A point of view that has come up a few times recently is what's been referred to as "the path of least resistance".
I believe the path of least resistance is only problematic when players are competing among themselves, at which point using any means at all to improve the performance becomes "required". Otherwise, the easy path is often used to bypass things the player doesn't actually like, which is good - which is why many games even include some kind of limited use super-weapon that allows the player to bypass part of the game if he desires.
Of course, MMOs have a tendency to have the players competing among themselves all the time...
Regarding the cockpit/HUD debate, I think that there are muddying factors that make the case less clear-cut.
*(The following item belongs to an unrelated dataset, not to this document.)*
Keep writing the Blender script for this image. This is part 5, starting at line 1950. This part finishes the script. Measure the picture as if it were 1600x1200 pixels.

Some people might find the cockpit ruins their immersion, or struggle with it in terms of eyesight/motion sickness. However, people who want the cockpit might find themselves abandoning it if it puts them at a significant disadvantage. The latter example is about the path of least resistance, but the former two aren't.
IMHO the best option in this specific case is to try to build into the cockpit view enough resources to even out the field. If the third person view has more spatial awareness, build into the cockpit view features to make it easier to detect anything important around the ship, enough to mostly, or completely, nullify the third person view advantage.
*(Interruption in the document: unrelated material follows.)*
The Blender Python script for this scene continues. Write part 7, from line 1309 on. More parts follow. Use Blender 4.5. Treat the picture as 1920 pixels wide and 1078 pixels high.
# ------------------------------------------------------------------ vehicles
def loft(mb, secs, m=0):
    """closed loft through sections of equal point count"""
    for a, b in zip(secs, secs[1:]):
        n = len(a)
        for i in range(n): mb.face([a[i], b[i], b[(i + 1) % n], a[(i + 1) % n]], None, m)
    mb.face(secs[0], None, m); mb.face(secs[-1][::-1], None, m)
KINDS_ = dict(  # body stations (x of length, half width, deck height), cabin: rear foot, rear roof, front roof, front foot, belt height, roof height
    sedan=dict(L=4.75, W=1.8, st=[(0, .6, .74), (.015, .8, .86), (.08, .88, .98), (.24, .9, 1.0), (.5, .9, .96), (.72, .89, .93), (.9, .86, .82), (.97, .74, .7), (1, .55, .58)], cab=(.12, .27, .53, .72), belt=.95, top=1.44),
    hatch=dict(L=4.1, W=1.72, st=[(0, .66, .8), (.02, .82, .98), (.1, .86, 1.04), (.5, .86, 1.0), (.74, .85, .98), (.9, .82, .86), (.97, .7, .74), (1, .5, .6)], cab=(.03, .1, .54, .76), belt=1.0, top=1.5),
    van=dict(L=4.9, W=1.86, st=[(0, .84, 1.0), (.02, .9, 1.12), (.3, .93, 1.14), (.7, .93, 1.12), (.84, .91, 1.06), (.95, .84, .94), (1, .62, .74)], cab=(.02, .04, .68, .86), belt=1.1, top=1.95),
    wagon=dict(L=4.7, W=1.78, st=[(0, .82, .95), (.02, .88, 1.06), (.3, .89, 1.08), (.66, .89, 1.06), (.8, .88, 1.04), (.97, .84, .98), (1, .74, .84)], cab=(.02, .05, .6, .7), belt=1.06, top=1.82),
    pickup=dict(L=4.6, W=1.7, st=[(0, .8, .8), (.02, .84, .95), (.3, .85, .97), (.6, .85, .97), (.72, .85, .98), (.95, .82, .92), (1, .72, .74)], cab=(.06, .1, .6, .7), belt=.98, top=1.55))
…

Not only this should solve the problem, it's actually very realistic, given that whoever designed the ships in-lore would have attempted to provide this kind of advantage anyway (at least if he wants to sell his ships). After all, if we will have holographic displays for other kind of info, anything that the devs can think of to increase the spatial awareness inside the cockpit could effectively be created with the in-universe technology.
A lot of work has been done on managing real desire paths - figuring out how to detect and support them where possible, and how to redirect desire where necessary. Here are some solutions they use that might work in gaming:
- Measure what people actually do, then just put the path there. A/B testing is all well and good, but there's no substitute for old-fashioned observation
- If you can't put the path there, put something horrible there instead. A path with a rope keeping people in just makes it worse, but a path with a thicket of weeds either side makes people feel safe
- If you can't put something horrible there, educate people about the problem. Knowing that a single large group can damage soft wilderness ground beyond repair is enough to make most people do the right thing, so maybe knowing the cockpit is there to increase immersion will be enough to make us use it
I don't think the education example in the third solution is actually appropriate.
First, because saying that a player must use a certain view mode, which theoretically only affects himself, due to immersion is silly. As long as I'm not harming others, I will play in whichever way I find more fun, which can potentially include doing things that break immersion for myself. (I would avoid breaking immersion for other players, though, because I do see that as potentially harming them, or at least their experience.)
Second, because if it's something where a fair number of players engaging in the frowned upon behavior can make the game worse for everyone else, I don't think education alone is nearly enough. I think the education approach only proper for when you are still quite fine with a reasonable number of players doing the "forbidden" thing.